You are doing amazing work! Wow, what a struggle to have to prove your worth. You are a strong woman. 

Ese Ajuyah
Jul 23, 2016
Jul 23, 2016

Thank you Kkrompas. Thank you for your kind words.

Sally maforchi Mboumien
Jul 20, 2016
Jul 20, 2016

Dear ESE I like your journey. Cultural taboo and patriarchy is the greatest night mare most African females have to live with

I wish you well in your journey for change.

Ese Ajuyah
Jul 23, 2016
Jul 23, 2016

Dear Masaliens,

You are so right. African females sure have a whole lot to deal with as a result of culturally imposed challenges.

Thank you for your words of encouragement. Ese

Pushpa Achanta
Jul 23, 2016
Jul 23, 2016

Dear Ese Ajuyah,

Hi. Happy to hear of your determined resistance to patriarchy and sexism that are sadly universal. May you keep touching more lives.

Love,

Pushpa

Ese Ajuyah
Jul 23, 2016
Jul 23, 2016

Thank you Pushpa. Ese

Mary Morgan
Jul 23, 2016
Jul 23, 2016

I am honored to read about your convictions and your journey.

Do you still have a relationship with your dad or your family, or did your views cause a painful rift? I admire your determination to be of service and to always work for something you believe makes the world better. 

What is your mentor like? Do you still keep in touch with her? Being a counselor is a good way to help lots of people but it must be very hard on you, too.

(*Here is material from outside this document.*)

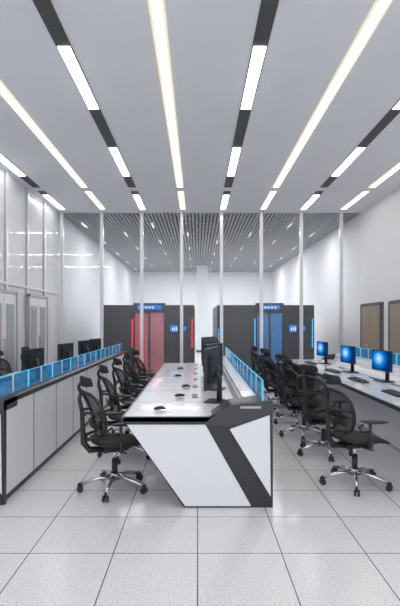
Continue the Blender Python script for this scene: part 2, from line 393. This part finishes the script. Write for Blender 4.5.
# ------------------------------------------------------------------ office chair
def chair_mesh():
    b = MB()
    for i in range(5):
        a = math.radians(72*i+20); d = Vector((math.cos(a), math.sin(a), 0))
        b.tube([d*.03+Vector((0,0,.125)), d*.15+Vector((0,0,.12)), d*.32+Vector((0,0,.078))], [.028, .022, .015], M_CHROME, 8)
        t = d*.33; s = Vector((-d.y, d.x, 0))
        b.cyl(t+Vector((0,0,.065)), (0,0,1), .011, .05, M_BLACK, 8)
        for k in (-1, 1): b.cyl(t+s*.017*k+Vector((0,0,.031)), s, .030, .018, M_BLACK, 14)
        b.tube([t-s*.004+Vector((.0,0,.066)), t+s*.004+Vector((0,0,.066))], .026, M_BLACK, 10)
    b.cyl((0,0,.13), (0,0,1), .045, .07, M_CHROME, 16)
    b.cyl((0,0,.22), (0,0,1), .028, .16, M_BLACK, 14); b.cyl((0,0,.34), (0,0,1), .018, .12, M_CHROME, 12)
    b.box(-.13, .12, -.07, .07, .385, .43, M_BLACK); b.box(-.10, .14, -.12, .12, .42, .44, M_BLACK)
    b.tube([(.02, -.07, .41), (.03, -.24, .405)], .008, M_BLACK)
    def seat(u, v):
        rx = .26*math.sqrt(1-.28*v*v); ry = .25*math.sqrt(1-.28*u*u)
        x = u*rx+.04; y = v*ry
        z = .470-.04*max(0, u)**3+.012*abs(v)**3+.02*max(0, -u)**3
        return (x, y, z), (0, 0, 1)
    b.pad(seat, M_FAB, 12, 12, .052)
    def back(u, v):
        t = (v+1)/2; z = .56+t*.43
        hw = (.165+.065*math.sin(min(1, t*1.25)*math.pi/2))*(1-.30*max(0, v)**6)*(1-.25*max(0, -v)**4)
        x = -.195-.13*t+.035*math.sin(t*math.pi)+.05*abs(u)**2
        return Vector((x, u*hw, z-.02*abs(u)**2*max(0, v))), Vector((1, 0, .15))
    b.pad(back, M_MESH, 10, 14, .006)
    loop = []; n = 10
    for i in range(n): loop.append(back(-1+2*i/n, -1)[0])
    for i in range(14): loop.append(back(1, -1+2*i/14)[0])
    for i in range(n): loop.append(back(1-2*i/n, 1)[0])
    for i in range(14): loop.append(back(-1, 1-2*i/14)[0])
    for _ in range(2): loop = [(loop[i-1]+loop[i]*2+loop[(i+1)%len(loop)])/4 for i in range(len(loop))]
    b.tube(loop, .0165, M_BLACK, 8, True)
    def lumb(u, v): p, _ = back(u*.8, -.5+v*.16); return p+Vector((-.03, 0, 0)), Vector((1, 0, .1))
    b.pad(lumb, M_BLACK, 8, 4, .022)
    p0, _ = back(0, .97)
    b.tube([(-.08, 0, .41), (-.25, 0, .42), (-.31, 0, .50), (-.315, 0, .62), (-.325, 0, .80), (-.35, 0, .92), (p0.x-.01, 0, p0.z)], [.03, .032, .03, .024, .02, .018, .016], M_BLACK, 10)
    for sgn in (-1, 1):
        b.tube([(-.322, 0, .74), (-.31, .09*sgn, .80), back(sgn, -.0)[0]], [.016, .013, .012], M_BLACK, 8)
        b.tube([(-.29, 0, .52), (-.26, .09*sgn, .55), back(sgn*.85, -.95)[0]], [.02, .016, .014], M_BLACK, 8)
        b.tube([(-.02, .12*sgn, .425), (-.02, .25*sgn, .43), (-.03, .285*sgn, .47), (-.04, .285*sgn, .56)], [.018, .02, .021, .021], M_BLACK, 10)
        b.tube([(-.04, .285*sgn, .54), (-.04, .285*sgn, .675)], [.015, .015], M_CAP, 10)
        b.tube([(-.04, .285*sgn, .60), (-.13, .285*sgn, .60), (-.17, .283*sgn, .65), (-.12, .283*sgn, .675)], [.012, .012, .012, .012], M_BLACK, 8)
        def arm(u, v, sgn=sgn): return (.01+u*.14, .28*sgn+v*.045*(1-.25*u*u), .69+.012*(-u if u < 0 else -u*.6)), (0, 0, 1)
        b.pad(arm, M_BLACK, 8, 4, .03)
    b.tube([(p0.x-.01, 0, p0.z-.02), (p0.x-.035, 0, p0.z+.05), (p0.x-.01, 0, p0.z+.09)], [.018, .016, .02], M_BLACK, 8)
    def head(u, v): return (p0.x+.005+.045*u*u-.01*v, u*.145*(1-.12*v*v), p0.z+.10+v*.052*(1-.25*u*u)), (1, 0, 0)
    b.pad(head, M_FAB, 10, 6, .038)
    return b.mesh('office_chair')
CH = chair_mesh()
R = math.radians
for (x, y, r) in ((-.82, 4.45, 30), (-.87, 5.55, 24), (-.90, 6.6, 28), (-.90, 7.6, 20), (-.90, 8.6, 24)):
    inst(CH, 'office_chair', (x, y, 0), R(r))
for (x, y, r) in ((1.60, 4.58, 18), (1.58, 5.65, 34), (1.54, 6.5, 18), (1.58, 7.35, 30), (1.52, 8.15, 12), (1.56, 8.95, 26), (1.52, 9.8, 10)):
    inst(CH, 'office_chair', (x, y, 0), R(r))
for (x, y, r) in ((-3.3, 5.6, -10), (-3.3, 6.8, -8), (-3.3, 8.0, -12), (-3.3, 9.3, -10)):
    inst(CH, 'office_chair', (x, y, 0), R(r))

# ------------------------------------------------------------------ lights
def area(name, x, y, z, sx, sy, p, col=(1, 1, 1)):
    l = bpy.data.lights.new(name, 'AREA'); l.shape = 'RECTANGLE'; l.size = sx; l.size_y = sy; l.energy = p; l.color = col
    o = bpy.data.objects.new(name, l); COL.objects.link(o); o.location = (x, y, z); return o
for y in (15.5, 20.5, 25): area('back_room_fill_light', .4, y, ZC-.03, 7, .08, 220, (.97, .98, 1))  # added fill lights to brighten the back room, besides the slat strips
w = bpy.data.worlds.new('world'); S.world = w; w.use_nodes = True
w.node_tree.nodes['Background'].inputs[0].default_value = (0.94, 0.96, 1.0, 1)
w.node_tree.nodes['Background'].inputs[1].default_value = 1.65

# ------------------------------------------------------------------ camera
cd = bpy.data.cameras.new('camera'); co = bpy.data.objects.new('camera', cd); COL.objects.link(co)
co.location = (0, 0, 1.65); co.rotation_euler = (math.radians(90), 0, 0)
cd.sensor_fit = 'HORIZONTAL'; cd.sensor_width = 36; cd.lens = 40.5
cd.shift_x = 2.5/400; cd.shift_y = 19/400; cd.clip_start = 0.05
S.camera = co
try: S.view_settings.view_transform = 'Standard'
except Exception: pass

Thank you for helping other women to find their voice!

Ese Ajuyah
Jul 23, 2016
Jul 23, 2016

Hello Marycait,

Well my dad is late now. I actually did earn my respect with him overtime before he passed on. i am in strong contact with all my other siblings.

Yes I am also in contact with my mentor there are relationships that endure through the years and my relationship with my mentor is one of such.

I agree with you that counseling could be tasking, however i find pleasure in acting as a guide for other hurting and challenged women to access help. Its a pleasing way to live for me.

Ese

Leslie Stoupas
Jul 27, 2016
Jul 27, 2016

Dear Ese,

I am impressed by the hard work to which you have dedicated yourself, especially in a cultural environment that tries to keep women under the patriarchal thumb. It is difficult to see people who are suffering, but rewarding to know you have helped them. I am looking forward to hearing more about the work that you do!